Türkiye'de, 40-50 yıldır takip edilen tarımı bitirme politikası maalesef AK Parti iktidarında hızla devam ediyor. Köylüyü aç bırakarak toprağından kaçması sağlandı. 'Avrupa'da nüfusun yüzde 5'i köylerde yaşıyor, üretim yapıyor. Bizde aynı yolu takip edelim' siyaseti, köylerde nüfusu o kadar azalttı ki sadece yaşlı nüfus kaldı, onlarda üretim yapacak halde değiller.
Toprak Mahsulleri Ofisi, 90 bin ton buğday ithalatı için ihale açıyor. 2 milyon ton civarında yağlık mahsul üretiyoruz. Ürettiğimizden fazla ithal ediyoruz. Mercimek, nohut, kuru fasulye de ürettiğimiz kadar da ithal ediyoruz. İhracatımız, ithalatımızı karşılamıyor.

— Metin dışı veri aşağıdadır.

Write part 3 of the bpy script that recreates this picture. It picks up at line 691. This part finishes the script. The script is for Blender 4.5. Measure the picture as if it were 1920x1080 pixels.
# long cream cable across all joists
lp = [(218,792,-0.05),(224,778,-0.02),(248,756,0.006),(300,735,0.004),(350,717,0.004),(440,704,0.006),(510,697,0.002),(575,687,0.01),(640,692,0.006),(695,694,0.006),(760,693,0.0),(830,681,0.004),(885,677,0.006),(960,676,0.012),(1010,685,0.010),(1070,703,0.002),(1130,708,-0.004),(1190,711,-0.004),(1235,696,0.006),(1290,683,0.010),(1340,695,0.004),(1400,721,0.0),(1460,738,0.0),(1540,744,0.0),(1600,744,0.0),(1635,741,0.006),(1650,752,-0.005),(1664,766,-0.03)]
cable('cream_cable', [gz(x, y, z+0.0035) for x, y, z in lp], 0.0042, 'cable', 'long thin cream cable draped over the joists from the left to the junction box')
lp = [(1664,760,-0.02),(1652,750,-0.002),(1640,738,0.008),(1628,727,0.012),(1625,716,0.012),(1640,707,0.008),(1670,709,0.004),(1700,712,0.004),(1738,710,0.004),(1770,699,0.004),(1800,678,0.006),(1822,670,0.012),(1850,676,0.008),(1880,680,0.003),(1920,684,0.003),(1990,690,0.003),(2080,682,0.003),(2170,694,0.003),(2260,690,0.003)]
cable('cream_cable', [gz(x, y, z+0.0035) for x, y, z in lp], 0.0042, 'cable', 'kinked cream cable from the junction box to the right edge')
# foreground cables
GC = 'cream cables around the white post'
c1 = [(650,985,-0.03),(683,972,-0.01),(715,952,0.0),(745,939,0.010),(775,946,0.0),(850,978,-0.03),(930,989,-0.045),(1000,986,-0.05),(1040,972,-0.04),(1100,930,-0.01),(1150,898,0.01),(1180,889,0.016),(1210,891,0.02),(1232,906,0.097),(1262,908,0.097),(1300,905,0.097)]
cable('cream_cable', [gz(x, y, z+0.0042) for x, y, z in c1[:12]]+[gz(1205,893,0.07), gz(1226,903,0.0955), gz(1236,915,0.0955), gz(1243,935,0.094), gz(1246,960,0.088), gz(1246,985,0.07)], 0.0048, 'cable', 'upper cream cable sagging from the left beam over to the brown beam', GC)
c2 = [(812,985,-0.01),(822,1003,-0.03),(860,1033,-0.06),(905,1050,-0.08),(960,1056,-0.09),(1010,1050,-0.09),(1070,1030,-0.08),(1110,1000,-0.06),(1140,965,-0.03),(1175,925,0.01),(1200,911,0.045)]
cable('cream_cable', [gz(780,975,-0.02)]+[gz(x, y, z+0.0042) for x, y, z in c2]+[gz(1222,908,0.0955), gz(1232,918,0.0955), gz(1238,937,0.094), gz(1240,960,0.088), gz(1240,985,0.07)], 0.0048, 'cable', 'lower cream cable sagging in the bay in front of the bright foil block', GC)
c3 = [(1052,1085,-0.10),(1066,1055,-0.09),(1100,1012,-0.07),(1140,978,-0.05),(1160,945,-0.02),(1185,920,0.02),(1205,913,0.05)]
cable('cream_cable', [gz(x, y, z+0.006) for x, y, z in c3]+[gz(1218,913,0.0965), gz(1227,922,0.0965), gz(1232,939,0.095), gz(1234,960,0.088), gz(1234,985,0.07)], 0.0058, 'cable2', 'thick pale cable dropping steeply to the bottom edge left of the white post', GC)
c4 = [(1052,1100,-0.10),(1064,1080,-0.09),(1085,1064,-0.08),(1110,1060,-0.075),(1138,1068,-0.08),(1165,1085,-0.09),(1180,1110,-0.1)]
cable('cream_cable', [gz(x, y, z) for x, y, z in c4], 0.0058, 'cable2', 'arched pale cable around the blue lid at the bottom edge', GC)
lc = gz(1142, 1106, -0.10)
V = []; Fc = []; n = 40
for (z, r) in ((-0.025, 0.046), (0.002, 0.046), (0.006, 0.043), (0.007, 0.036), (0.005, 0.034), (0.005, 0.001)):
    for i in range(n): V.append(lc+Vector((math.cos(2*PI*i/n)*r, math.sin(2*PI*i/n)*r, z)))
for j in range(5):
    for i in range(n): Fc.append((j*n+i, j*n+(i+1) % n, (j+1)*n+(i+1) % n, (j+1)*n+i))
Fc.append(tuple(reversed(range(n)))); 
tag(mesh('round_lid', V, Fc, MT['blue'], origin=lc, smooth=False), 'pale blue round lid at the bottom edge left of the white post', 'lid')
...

Enerji üreten ülke olmadığımızdan elektriğe, doğal gaza açık verdiğimiz söylenir. Tarımda eksik üretim cari açığın yükselmesine sebep oluyor.
Et ise kalitelerine göre 30 TL'den başlayıp 60 TL'ye kadar çıktı. Köyler insansız, dağlar hayvansız kaldı. Etin yüzüne hasret kaldık. Dağlar hayvansız kaldı derken yabani hayvanları kastetmedim, onların çoğalması ve tarım arazilerine aşırı zarar vermesi için elden gelen gayret gösteriliyor.
Ekilmeyen araziler dağ oldu. Her ne kadar köye dönüş projesi destekleri uygulama safhasına geçilse de devede kulak diyebiliriz. Tarım SOS veriyor. Hayvancılık politikası milletin eti 100 TL'ye yemesine doğru ilerliyor.
Yanlış tarım politikaları üreticiyi canından bezdirip toprağını terk etmesine sebep olurken, diğer taraftan sanayi sattığı malzemeler ile tarımcıyı sömürüyor. Mazot, gübre destekleri yapılan zamları bile karşılamıyor. Ankara'da masa başında alınan kararlar çiftçinin derdine çare olmuyor. Sahaya inmeli üretici gibi yaşayarak sıkıntılara göre tedbirler getirilmeli.
Temel'in mezar taşına 'Hastayım dedum, hastayım dedum inanmadunuz, ha şimdi ne oldi?' yazdırdığı gibi, tarım da o hale geliyor demeyeceğim geldi ve geçiyor.
Yıllardır bende tarım politikalarının yanlışlığını yazıyorum, ne yazık ki gereken tedbirler alınmıyor.